Entries with scene source code:
— start —
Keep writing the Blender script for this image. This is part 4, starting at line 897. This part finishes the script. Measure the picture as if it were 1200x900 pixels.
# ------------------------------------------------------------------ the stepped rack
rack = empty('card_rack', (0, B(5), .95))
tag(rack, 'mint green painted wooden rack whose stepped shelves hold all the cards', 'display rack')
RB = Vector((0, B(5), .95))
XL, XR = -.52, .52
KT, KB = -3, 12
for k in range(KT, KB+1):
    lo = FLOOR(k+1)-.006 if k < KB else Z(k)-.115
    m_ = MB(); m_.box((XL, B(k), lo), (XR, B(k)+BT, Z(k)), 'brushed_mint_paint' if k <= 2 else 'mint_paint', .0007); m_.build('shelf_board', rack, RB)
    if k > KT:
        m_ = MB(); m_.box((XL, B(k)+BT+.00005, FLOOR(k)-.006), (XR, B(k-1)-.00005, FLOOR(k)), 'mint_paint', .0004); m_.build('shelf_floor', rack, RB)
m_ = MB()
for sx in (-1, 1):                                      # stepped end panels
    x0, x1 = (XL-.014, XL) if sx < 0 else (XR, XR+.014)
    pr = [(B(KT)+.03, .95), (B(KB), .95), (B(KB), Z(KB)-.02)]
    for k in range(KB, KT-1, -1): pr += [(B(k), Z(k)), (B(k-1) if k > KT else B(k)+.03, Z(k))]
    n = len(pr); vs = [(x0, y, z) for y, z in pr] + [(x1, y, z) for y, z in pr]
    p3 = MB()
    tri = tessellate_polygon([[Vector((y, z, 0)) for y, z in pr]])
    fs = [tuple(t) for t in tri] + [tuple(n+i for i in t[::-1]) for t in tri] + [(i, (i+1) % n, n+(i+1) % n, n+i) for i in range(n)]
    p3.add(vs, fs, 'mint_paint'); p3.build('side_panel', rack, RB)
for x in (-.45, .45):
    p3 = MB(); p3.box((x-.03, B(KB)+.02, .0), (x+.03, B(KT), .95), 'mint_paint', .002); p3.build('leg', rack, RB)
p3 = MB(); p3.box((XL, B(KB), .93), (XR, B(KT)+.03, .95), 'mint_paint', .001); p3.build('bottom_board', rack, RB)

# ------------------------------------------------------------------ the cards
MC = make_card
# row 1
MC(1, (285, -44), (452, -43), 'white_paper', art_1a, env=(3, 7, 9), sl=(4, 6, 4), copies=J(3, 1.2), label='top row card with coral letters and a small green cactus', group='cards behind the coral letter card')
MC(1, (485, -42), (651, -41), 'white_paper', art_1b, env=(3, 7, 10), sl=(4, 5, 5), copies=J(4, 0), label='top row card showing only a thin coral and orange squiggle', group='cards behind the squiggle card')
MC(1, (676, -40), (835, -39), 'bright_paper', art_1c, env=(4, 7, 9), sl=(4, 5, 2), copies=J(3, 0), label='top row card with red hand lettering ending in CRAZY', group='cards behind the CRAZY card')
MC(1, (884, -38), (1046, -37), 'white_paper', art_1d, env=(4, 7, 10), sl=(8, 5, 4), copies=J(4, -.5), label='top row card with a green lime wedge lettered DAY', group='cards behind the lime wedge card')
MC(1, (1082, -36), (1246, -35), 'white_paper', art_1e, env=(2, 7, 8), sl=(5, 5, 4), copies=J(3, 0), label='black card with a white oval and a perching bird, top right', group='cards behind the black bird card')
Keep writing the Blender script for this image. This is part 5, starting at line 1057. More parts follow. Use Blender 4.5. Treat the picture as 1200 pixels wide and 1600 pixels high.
— end —
### GIVEN TASK
Reproduce the material verbatim, line by line.

### TASK RESULT
Keep writing the Blender script for this image. This is part 4, starting at line 897. This part finishes the script. Measure the picture as if it were 1200x900 pixels.
# ------------------------------------------------------------------ the stepped rack
rack = empty('card_rack', (0, B(5), .95))
tag(rack, 'mint green painted wooden rack whose stepped shelves hold all the cards', 'display rack')
RB = Vector((0, B(5), .95))
XL, XR = -.52, .52
KT, KB = -3, 12
for k in range(KT, KB+1):
    lo = FLOOR(k+1)-.006 if k < KB else Z(k)-.115
    m_ = MB(); m_.box((XL, B(k), lo), (XR, B(k)+BT, Z(k)), 'brushed_mint_paint' if k <= 2 else 'mint_paint', .0007); m_.build('shelf_board', rack, RB)
    if k > KT:
        m_ = MB(); m_.box((XL, B(k)+BT+.00005, FLOOR(k)-.006), (XR, B(k-1)-.00005, FLOOR(k)), 'mint_paint', .0004); m_.build('shelf_floor', rack, RB)
m_ = MB()
for sx in (-1, 1):                                      # stepped end panels
    x0, x1 = (XL-.014, XL) if sx < 0 else (XR, XR+.014)
    pr = [(B(KT)+.03, .95), (B(KB), .95), (B(KB), Z(KB)-.02)]
    for k in range(KB, KT-1, -1): pr += [(B(k), Z(k)), (B(k-1) if k > KT else B(k)+.03, Z(k))]
    n = len(pr); vs = [(x0, y, z) for y, z in pr] + [(x1, y, z) for y, z in pr]
    p3 = MB()
    tri = tessellate_polygon([[Vector((y, z, 0)) for y, z in pr]])
    fs = [tuple(t) for t in tri] + [tuple(n+i for i in t[::-1]) for t in tri] + [(i, (i+1) % n, n+(i+1) % n, n+i) for i in range(n)]
    p3.add(vs, fs, 'mint_paint'); p3.build('side_panel', rack, RB)
for x in (-.45, .45):
    p3 = MB(); p3.box((x-.03, B(KB)+.02, .0), (x+.03, B(KT), .95), 'mint_paint', .002); p3.build('leg', rack, RB)
p3 = MB(); p3.box((XL, B(KB), .93), (XR, B(KT)+.03, .95), 'mint_paint', .001); p3.build('bottom_board', rack, RB)

# ------------------------------------------------------------------ the cards
MC = make_card
# row 1
MC(1, (285, -44), (452, -43), 'white_paper', art_1a, env=(3, 7, 9), sl=(4, 6, 4), copies=J(3, 1.2), label='top row card with coral letters and a small green cactus', group='cards behind the coral letter card')
MC(1, (485, -42), (651, -41), 'white_paper', art_1b, env=(3, 7, 10), sl=(4, 5, 5), copies=J(4, 0), label='top row card showing only a thin coral and orange squiggle', group='cards behind the squiggle card')
MC(1, (676, -40), (835, -39), 'bright_paper', art_1c, env=(4, 7, 9), sl=(4, 5, 2), copies=J(3, 0), label='top row card with red hand lettering ending in CRAZY', group='cards behind the CRAZY card')
MC(1, (884, -38), (1046, -37), 'white_paper', art_1d, env=(4, 7, 10), sl=(8, 5, 4), copies=J(4, -.5), label='top row card with a green lime wedge lettered DAY', group='cards behind the lime wedge card')
MC(1, (1082, -36), (1246, -35), 'white_paper', art_1e, env=(2, 7, 8), sl=(5, 5, 4), copies=J(3, 0), label='black card with a white oval and a perching bird, top right', group='cards behind the black bird card')
Keep writing the Blender script for this image. This is part 5, starting at line 1057. More parts follow. Use Blender 4.5. Treat the picture as 1200 pixels wide and 1600 pixels high.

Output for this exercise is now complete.